His two years as chief justice of Iran's Supreme Court were marked by intensified repression of dissent and human rights abuses, according to Iran's Center for Human Rights.
Raisi assumed the presidency of Iran on June 19, 2021, after winning a historically uncompetitive presidential election. Many reformist Iranians had refused to participate in an election that many considered a foregone conclusion. Overall voter turnout was only 48.8%, the lowest since the creation of the Islamic Republic of Iran in 1979.
The US Treasury Department sanctioned Raisi in November 2019, citing his participation in the 1988 “death commission” as a prosecutor, and a United Nations report indicating that Iran's judiciary approved the execution of at least nine children between 2018 and 2019.
He is the first elected Iranian leader to be under US sanctions.

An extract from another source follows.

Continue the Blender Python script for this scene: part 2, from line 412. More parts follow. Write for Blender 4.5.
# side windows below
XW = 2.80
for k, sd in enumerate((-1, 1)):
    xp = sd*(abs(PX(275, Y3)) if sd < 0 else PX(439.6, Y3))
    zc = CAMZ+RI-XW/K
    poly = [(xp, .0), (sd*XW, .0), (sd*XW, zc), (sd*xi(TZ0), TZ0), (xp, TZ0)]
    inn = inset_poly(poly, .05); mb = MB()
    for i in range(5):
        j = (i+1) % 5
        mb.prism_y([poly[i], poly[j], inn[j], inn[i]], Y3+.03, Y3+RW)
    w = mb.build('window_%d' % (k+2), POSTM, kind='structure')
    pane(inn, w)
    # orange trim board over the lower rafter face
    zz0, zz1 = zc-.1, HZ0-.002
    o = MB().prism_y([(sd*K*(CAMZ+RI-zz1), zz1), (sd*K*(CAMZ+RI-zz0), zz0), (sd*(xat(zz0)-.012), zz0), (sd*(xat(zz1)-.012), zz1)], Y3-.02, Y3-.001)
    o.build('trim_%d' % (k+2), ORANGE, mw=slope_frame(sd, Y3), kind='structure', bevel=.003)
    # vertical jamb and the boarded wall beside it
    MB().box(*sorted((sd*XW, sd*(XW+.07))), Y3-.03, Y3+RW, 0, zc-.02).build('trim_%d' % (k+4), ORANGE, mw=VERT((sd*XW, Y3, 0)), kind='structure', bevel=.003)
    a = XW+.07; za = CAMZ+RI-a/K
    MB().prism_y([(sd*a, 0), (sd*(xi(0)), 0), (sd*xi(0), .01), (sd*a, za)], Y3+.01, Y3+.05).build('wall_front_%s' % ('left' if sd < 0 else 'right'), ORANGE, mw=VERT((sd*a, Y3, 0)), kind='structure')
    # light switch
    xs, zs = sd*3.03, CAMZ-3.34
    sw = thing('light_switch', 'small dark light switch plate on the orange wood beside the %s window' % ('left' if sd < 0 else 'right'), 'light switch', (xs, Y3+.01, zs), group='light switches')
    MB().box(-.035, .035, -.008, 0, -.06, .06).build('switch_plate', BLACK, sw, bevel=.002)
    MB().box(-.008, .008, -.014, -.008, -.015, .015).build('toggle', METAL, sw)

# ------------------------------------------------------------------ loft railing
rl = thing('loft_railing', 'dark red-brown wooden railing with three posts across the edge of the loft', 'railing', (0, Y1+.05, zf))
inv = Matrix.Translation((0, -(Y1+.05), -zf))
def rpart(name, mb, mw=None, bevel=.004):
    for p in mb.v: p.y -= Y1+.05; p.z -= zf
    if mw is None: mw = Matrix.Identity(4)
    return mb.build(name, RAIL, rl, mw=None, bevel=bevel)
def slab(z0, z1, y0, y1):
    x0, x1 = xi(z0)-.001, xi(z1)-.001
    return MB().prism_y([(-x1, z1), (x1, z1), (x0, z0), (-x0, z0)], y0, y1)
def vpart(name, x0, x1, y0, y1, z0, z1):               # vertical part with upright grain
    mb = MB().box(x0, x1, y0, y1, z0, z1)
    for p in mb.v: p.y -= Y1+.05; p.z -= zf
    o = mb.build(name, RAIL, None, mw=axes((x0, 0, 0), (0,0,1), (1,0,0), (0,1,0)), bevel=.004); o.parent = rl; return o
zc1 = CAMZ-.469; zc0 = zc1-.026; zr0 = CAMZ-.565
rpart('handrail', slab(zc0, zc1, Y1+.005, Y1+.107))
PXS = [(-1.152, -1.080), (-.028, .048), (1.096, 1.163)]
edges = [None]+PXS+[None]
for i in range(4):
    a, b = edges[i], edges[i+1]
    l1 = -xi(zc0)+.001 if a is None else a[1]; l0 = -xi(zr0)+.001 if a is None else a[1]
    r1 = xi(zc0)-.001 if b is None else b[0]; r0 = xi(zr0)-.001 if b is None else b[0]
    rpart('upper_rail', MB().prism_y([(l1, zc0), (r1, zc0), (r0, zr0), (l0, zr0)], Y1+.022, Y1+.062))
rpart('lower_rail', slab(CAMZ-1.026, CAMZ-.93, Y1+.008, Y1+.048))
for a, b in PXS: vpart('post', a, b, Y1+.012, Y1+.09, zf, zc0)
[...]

In June 2021, he ran against his predecessor, former President Hassan Rouhani, a moderate, and won 18 million of the nearly 29 million votes cast. His inauguration was seen as ushering in a new, harder-line era that could herald major changes in the Islamic Republic's policies at home and abroad.
Raisi has long opposed engagement with the West and is a close ally of Supreme Leader Ayatollah Seyyed Ali Hosseini Khamenei.